Pembelajaran Matematika sebaiknya menyenangkan
Matematika merupakan salah satu mata pelajaran kerap dianggap sulit dan menakutkan. Pada semua jenjang, hanya sedikit siswa yang memperlihatkan antusiasme tinggi pada mata pelajaran ini.
Ketika sebagian besar melihat Matematika sebagai horor dan mimpi buruk, saya termasuk salah satu kelompok orang yang saat masih sebagai pelajar sampai menjadi mahasiswa melihat Matematika sebagai hantu. Bahkan sampai sekarang Matametika bagi saya tetap terlihat sebagai sesuatu yang sulit. Apalagi jika mengenang materi Matematika saat duduk dibangku SMA.
Matematika pada jenjang sekolah dasar tentu masih sederhana bagi mereka yang duduk di bangku SLTA atau perguruan tinggi. Namun, bagi sebagian besar anak-anak SD tetap saja membutuhkan proses dan waktu yang lebih lama untuk belajar.
Oleh karena itu, pembelajaran matematika perlu menggunakan pendekatan, strategi, dan media yang menarik serta menyenangkan. Apa yang telah dilakukan oleh guru berdasarkan hasil observasi di atas bukan berarti membuat siswa terlihat tidak menyenangkan. Akan tetapi, penting untuk memperhatikan proses pembelajaran yang dapat mengakomodir kebutuhan dan gaya belajar siswa.
Salah satu media yang dapat digunakan guru dalam mengajarkan bilangan adalah kalender. Dengan mengamati kalender siswa dapat menunjukkan bilangan yang lebih dari 10.
Dengan kalender juga guru dapat mengajarkan tentang penjumlahan dan pengurangan. Misalnya, jika hari ini tanggal 11, guru dapat meminta siswa untuk menentukan tanggal dalam beberapa hari ke depan atau beberapa hari yang telah lewat.
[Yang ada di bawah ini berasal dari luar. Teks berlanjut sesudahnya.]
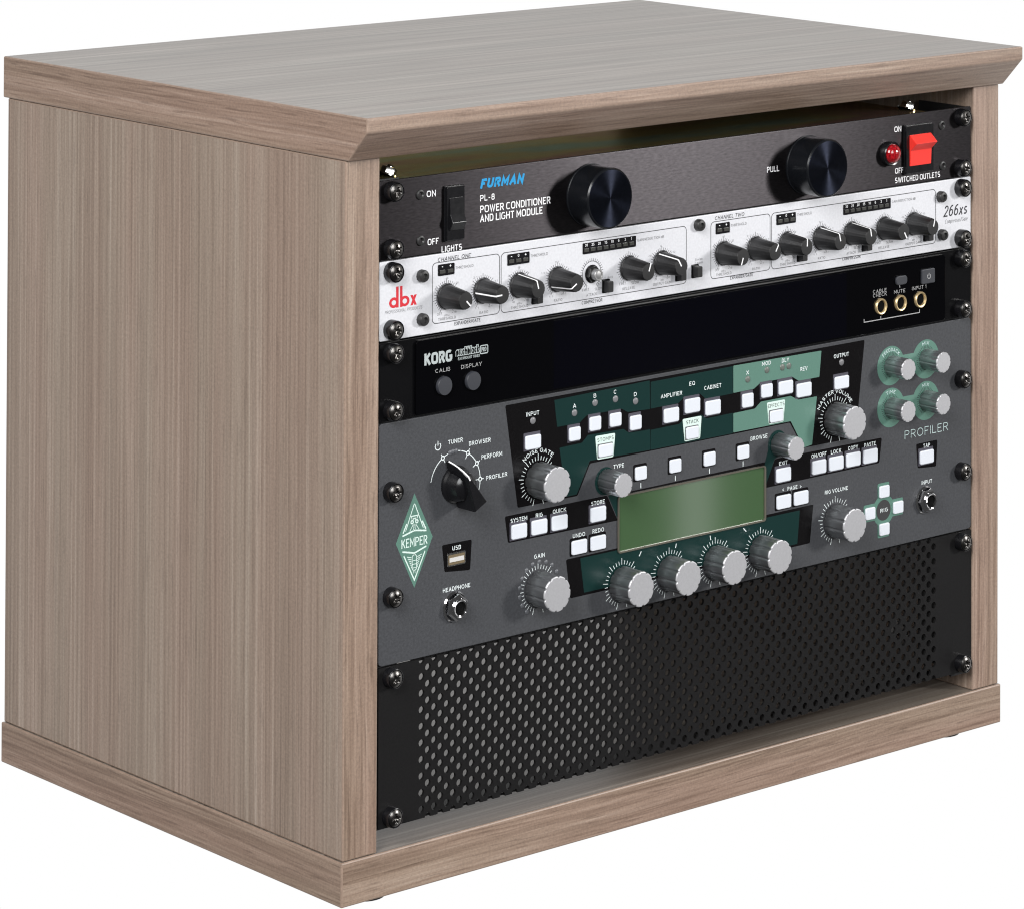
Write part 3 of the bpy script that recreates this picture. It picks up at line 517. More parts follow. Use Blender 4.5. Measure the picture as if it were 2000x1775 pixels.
# ================================================================ shared hardware
def screw_head_mesh():
    bm = new(); n, m_ = 40, 9; R = 4.6; rings = []
    for j in range(m_ + 1):
        r = R * j / m_; ring = []
        for k in range(n if j else 1):
            a = 2 * PI * k / n; x, z = r * math.sin(a), r * math.cos(a)
            y = -5.0 - 1.2 * (1 - (r / R) ** 2.4)
            ca, sa = math.cos(.5), math.sin(.5); u, w = x * ca - z * sa, x * sa + z * ca
            d = min(abs(u), abs(w))
            if r < 3.05 and d < .72: y += 1.7 * (1 - r / 4.2)
            ring.append(bm.verts.new((x, y, z)))
        rings.append(ring)
    rings.append([bm.verts.new((v.co.x, -3.6, v.co.z)) for v in rings[-1]])
    for a, b in zip(rings, rings[1:]):
        for i in range(n):
            j = (i + 1) % n
            if len(a) == 1: bm.faces.new((a[0], b[j], b[i]))
            else: bm.faces.new((a[i], a[j], b[j], b[i]))
    return mesh('rack_screw', bm, screwsteel, 0, 50)
screw_me = screw_head_mesh()
bm = new(); lathe(bm, [(5.55, 0), (5.55, -4.2), (5.35, -5.0), (5.05, -5.15), (4.8, -4.7), (4.7, -3.6), (0, -3.6)], 40)
cup_me = mesh('cup_washer', bm, blackgloss, 0, 35)
def screws(U, zs, tone=None):
    for sx in (-1, 1):
        for z in zs:
            o = U.at('rack_screw', screw_me, sx * 232.5 + (-.6 if sx < 0 else -1.2), -.1, z, random.uniform(0, 6))
            put('cup_washer', cup_me, o)

def plate(U, z0, z1, mt, r=1.6, th=2.2, x=241.3):
    bm = new(); prism(bm, rr(-x, z0, x, z1, r), 0, th)
    uvl = bm.loops.layers.uv.new('UVMap')
    for f in bm.faces:
        for lp in f.loops: lp[uvl].uv = (lp.vert.co.x / 500, lp.vert.co.z / 500)
    o = U.part('faceplate', bm, mt); bevel(o, .35, 2); return o
def chassis(U, z0, z1, mt, x=218, depth=240):
    bm = new(); box(bm, -x, x, 2.3, depth, z0, z1); return U.part('chassis', bm, mt)
UH = 44.45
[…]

Alternatif lainnya, guru dapat menggunakan permainan-permainan yang melibatkan bilangan. Bermain sambil belajar adalah cara yang tetap dipandang efektif untuk meningkatkan pemahaman dan keterampilan seseorang.
Dengan permainan ular tangga, misalnya, guru dapat mengenalkan bilangan di kelas awal. Hal ini akan memberikan antusiasme dan motivasi belajar siswa sehingga stigma negatif tentang pelajaran Matematika dapat dihilangkan dari pikiran mereka.
Banyak strategi yang memungkinkan siswa tertarik untuk belajar matematika dengan cara yang menyenangkan. Ini tentu memerlukan kreativitas sekolah (guru) untuk menciptakan pembelajaran yang menyenangkan.